Nanoscale Alanine-Modified Zero-Valent Iron for Fenton-Like Degradation of the Mixed Organic Solvents of Tributyl Phosphate and n-Dodecane

Abstract

During the reprocessing of spent nuclear fuel, mixed organic solvents of tributyl phosphate (TBP) and n-decane (DD) after extraction may encounter treatment difficulties. This study synthesized nanoscale alanine-modified zerovalent iron (Ala@Fe⁰) as a Fenton-like catalyst. Various characterization techniques were employed to analyze the surface morphology, structure, and properties of Ala@Fe⁰. The results showed that alanine was successfully grafted onto Fe⁰, increasing the Fe(0) content and enhancing the specific surface area and surface hydrophobicity.

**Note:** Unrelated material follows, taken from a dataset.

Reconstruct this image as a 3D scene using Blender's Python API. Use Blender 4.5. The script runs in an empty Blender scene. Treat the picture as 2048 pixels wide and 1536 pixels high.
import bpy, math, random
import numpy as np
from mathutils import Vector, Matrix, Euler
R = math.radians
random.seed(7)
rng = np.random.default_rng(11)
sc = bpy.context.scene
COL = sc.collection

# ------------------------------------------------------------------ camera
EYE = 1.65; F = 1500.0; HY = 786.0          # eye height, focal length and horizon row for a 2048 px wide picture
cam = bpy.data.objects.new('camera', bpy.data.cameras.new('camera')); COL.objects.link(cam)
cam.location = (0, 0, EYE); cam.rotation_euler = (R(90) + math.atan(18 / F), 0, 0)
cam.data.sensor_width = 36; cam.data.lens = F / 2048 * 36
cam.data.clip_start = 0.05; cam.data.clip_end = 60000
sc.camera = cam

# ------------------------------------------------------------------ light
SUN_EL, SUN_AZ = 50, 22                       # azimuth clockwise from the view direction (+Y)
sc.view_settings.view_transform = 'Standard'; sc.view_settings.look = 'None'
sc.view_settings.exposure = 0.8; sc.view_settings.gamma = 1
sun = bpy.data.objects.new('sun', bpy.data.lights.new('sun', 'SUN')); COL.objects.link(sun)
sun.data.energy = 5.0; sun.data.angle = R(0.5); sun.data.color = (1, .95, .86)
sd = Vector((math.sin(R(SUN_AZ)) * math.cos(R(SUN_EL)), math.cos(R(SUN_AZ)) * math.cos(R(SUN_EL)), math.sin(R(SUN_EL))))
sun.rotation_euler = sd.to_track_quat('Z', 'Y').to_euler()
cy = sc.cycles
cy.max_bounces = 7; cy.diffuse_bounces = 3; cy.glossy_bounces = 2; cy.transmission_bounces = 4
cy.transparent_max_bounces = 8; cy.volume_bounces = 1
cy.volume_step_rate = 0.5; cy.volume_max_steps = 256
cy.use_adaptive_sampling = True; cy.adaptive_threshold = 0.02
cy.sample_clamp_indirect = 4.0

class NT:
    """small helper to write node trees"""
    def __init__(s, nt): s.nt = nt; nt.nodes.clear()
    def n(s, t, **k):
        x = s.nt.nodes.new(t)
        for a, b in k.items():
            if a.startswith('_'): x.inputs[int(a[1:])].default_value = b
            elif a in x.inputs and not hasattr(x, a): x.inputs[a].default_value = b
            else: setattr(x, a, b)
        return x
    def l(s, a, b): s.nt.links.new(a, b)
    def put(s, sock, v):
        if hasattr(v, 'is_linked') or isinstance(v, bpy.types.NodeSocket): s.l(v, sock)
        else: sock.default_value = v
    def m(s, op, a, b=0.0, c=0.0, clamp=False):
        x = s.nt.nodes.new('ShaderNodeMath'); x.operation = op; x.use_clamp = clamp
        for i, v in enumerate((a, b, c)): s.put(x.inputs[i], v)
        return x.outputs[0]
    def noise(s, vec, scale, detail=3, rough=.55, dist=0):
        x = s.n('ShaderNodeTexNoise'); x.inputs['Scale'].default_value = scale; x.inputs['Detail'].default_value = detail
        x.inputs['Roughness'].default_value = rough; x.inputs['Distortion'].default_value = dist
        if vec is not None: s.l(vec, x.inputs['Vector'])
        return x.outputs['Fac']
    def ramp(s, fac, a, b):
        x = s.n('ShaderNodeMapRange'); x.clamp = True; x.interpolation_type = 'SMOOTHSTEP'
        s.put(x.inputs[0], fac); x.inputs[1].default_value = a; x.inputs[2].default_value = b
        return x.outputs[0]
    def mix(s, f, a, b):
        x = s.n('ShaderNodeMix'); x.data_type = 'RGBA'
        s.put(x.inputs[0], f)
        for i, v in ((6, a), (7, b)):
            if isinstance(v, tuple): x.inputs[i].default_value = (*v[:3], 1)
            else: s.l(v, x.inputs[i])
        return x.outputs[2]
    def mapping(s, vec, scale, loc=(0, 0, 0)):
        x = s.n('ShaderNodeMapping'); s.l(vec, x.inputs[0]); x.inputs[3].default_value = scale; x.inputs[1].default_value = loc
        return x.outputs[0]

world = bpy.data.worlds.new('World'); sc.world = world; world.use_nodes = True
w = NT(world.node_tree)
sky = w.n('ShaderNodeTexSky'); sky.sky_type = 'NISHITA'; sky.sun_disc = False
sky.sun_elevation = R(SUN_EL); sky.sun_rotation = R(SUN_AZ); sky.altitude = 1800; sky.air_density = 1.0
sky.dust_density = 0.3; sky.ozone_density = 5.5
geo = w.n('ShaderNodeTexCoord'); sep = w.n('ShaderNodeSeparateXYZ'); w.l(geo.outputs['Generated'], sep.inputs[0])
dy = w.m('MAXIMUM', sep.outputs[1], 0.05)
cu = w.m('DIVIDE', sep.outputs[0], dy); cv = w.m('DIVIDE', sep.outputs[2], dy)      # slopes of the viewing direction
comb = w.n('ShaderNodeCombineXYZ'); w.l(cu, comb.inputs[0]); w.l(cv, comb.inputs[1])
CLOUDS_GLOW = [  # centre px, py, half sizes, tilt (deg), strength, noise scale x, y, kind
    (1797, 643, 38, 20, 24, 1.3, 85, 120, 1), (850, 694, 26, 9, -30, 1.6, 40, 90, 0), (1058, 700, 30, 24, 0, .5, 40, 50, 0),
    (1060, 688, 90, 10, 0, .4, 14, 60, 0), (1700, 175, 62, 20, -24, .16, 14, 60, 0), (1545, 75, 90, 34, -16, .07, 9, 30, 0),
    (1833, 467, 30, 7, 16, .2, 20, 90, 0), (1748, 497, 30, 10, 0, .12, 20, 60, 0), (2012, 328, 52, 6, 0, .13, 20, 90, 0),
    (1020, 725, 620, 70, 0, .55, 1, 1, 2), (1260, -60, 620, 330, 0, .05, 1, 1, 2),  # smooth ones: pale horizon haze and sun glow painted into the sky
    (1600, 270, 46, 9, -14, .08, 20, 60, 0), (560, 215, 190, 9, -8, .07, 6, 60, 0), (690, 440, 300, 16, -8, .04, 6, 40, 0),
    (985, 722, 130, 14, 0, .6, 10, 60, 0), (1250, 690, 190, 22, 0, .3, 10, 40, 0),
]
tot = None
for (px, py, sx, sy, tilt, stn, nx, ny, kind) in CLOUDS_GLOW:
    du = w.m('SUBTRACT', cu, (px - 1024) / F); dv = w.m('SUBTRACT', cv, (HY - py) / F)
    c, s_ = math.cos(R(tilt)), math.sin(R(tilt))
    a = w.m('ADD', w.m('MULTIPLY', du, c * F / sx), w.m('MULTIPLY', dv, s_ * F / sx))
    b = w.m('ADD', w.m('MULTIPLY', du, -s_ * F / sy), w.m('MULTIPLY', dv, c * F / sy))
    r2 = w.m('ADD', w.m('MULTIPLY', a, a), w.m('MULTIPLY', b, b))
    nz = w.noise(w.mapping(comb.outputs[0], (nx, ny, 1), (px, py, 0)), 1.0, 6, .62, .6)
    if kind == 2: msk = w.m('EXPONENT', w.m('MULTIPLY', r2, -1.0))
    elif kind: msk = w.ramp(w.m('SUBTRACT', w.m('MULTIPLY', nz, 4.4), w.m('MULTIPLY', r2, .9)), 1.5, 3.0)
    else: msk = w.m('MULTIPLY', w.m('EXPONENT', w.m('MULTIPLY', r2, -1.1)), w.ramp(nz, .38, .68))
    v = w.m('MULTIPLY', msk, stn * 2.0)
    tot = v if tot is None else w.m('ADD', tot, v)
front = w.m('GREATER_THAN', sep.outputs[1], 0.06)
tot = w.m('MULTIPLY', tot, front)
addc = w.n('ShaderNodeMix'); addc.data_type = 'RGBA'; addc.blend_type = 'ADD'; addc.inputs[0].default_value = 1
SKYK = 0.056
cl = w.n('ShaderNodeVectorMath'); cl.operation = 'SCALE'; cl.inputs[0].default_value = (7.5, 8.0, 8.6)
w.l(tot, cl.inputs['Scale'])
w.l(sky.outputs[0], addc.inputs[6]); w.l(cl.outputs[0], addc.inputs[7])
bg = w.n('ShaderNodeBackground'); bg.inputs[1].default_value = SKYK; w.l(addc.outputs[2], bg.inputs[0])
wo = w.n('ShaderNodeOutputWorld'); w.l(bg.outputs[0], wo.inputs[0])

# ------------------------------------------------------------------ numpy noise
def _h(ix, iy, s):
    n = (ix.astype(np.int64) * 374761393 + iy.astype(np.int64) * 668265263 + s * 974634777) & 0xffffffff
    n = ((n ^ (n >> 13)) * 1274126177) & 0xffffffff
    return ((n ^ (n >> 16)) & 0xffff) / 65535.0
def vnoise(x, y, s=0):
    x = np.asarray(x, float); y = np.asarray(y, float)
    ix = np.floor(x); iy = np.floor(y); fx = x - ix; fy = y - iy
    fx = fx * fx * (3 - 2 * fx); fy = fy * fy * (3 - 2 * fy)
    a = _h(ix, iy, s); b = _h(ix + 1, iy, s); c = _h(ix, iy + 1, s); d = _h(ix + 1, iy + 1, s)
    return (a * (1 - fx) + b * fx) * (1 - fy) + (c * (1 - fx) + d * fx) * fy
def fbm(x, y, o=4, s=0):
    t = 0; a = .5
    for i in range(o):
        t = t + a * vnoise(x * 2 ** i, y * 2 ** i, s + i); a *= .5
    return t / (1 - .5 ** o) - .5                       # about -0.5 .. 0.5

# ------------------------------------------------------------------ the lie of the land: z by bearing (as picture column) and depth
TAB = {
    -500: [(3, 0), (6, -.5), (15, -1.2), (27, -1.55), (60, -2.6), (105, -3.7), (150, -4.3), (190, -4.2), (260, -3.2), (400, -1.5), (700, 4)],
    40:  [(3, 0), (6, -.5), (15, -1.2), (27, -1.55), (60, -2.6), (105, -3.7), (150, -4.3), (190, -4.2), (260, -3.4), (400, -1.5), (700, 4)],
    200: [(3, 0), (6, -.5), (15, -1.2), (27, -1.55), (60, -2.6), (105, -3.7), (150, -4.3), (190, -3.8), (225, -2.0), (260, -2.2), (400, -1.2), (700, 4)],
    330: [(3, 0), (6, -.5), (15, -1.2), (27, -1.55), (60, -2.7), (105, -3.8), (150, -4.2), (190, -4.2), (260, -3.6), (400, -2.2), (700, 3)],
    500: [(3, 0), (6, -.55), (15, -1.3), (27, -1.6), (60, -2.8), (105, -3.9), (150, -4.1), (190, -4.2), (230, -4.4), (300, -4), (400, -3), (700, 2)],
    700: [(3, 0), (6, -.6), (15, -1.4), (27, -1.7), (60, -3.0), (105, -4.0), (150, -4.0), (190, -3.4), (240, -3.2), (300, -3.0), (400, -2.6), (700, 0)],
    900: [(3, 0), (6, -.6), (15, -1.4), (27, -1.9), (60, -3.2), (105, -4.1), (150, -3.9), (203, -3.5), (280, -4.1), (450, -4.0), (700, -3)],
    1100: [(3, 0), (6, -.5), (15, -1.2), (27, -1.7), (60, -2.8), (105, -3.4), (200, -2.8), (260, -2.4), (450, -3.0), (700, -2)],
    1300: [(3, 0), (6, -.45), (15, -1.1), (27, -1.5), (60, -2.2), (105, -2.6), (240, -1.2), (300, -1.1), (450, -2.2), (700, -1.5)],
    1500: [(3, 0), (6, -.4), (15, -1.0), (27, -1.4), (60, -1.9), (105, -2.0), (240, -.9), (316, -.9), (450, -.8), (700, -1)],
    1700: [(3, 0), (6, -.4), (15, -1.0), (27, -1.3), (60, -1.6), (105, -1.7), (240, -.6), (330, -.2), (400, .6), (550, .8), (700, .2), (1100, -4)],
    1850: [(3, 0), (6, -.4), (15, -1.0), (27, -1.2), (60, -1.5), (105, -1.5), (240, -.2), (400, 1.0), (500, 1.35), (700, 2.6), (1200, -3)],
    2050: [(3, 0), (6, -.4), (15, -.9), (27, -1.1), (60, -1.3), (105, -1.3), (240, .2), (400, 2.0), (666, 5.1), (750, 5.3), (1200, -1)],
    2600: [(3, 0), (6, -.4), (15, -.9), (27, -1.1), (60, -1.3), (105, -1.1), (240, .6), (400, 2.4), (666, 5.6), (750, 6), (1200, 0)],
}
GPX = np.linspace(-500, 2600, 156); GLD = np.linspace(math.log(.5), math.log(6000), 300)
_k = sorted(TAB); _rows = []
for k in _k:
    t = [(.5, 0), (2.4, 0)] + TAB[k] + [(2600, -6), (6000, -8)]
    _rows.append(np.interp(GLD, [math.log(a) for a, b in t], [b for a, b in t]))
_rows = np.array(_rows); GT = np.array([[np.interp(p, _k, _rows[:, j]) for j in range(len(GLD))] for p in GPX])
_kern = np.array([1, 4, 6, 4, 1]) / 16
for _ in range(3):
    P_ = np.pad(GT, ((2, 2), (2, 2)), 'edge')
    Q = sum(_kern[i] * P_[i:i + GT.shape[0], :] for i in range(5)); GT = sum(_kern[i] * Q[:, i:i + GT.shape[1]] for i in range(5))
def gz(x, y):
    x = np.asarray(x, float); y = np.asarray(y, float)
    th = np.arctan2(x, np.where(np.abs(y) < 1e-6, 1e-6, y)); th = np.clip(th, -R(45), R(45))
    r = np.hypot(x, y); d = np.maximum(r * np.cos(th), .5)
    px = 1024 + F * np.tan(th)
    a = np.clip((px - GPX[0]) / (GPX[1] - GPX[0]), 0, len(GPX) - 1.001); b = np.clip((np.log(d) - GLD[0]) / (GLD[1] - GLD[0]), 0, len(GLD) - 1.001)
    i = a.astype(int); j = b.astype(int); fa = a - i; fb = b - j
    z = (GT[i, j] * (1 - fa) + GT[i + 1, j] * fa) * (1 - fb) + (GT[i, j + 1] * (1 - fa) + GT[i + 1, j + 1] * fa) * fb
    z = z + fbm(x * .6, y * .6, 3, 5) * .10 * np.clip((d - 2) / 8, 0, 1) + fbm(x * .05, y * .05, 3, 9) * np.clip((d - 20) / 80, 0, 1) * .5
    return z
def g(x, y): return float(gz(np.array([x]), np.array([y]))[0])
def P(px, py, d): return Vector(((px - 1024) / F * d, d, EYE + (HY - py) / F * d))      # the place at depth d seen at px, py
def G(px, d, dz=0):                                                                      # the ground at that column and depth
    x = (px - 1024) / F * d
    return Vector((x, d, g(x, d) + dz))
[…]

The catalytic performance of Ala@Fe⁰ in degradable organic solvents was evaluated. Under the optimal reaction conditions, the oxidation efficiency could exceed 60%, and the volume reduction rate of organic solvents could exceed 95%. Electron spin resonance (ESR) analysis indicated that the active oxygen species in the Ala@Fe⁰–H₂O₂ system were mainly hydroxyl radicals (·OH). The interaction mechanism was analyzed by using density functional theory (DFT) calculations and interaction region indicator (IRI) isosurface maps. The proposed catalytic degradation mechanism indicated that Ala@Fe⁰ could avoid oil-phase encapsulation and undergo Fenton reactions through two possible interface mechanisms to oxidize TBP and DD. This study provides a theoretical basis for the modification of iron-based materials and their application in treating organic solvents derived from spent nuclear fuel reprocessing.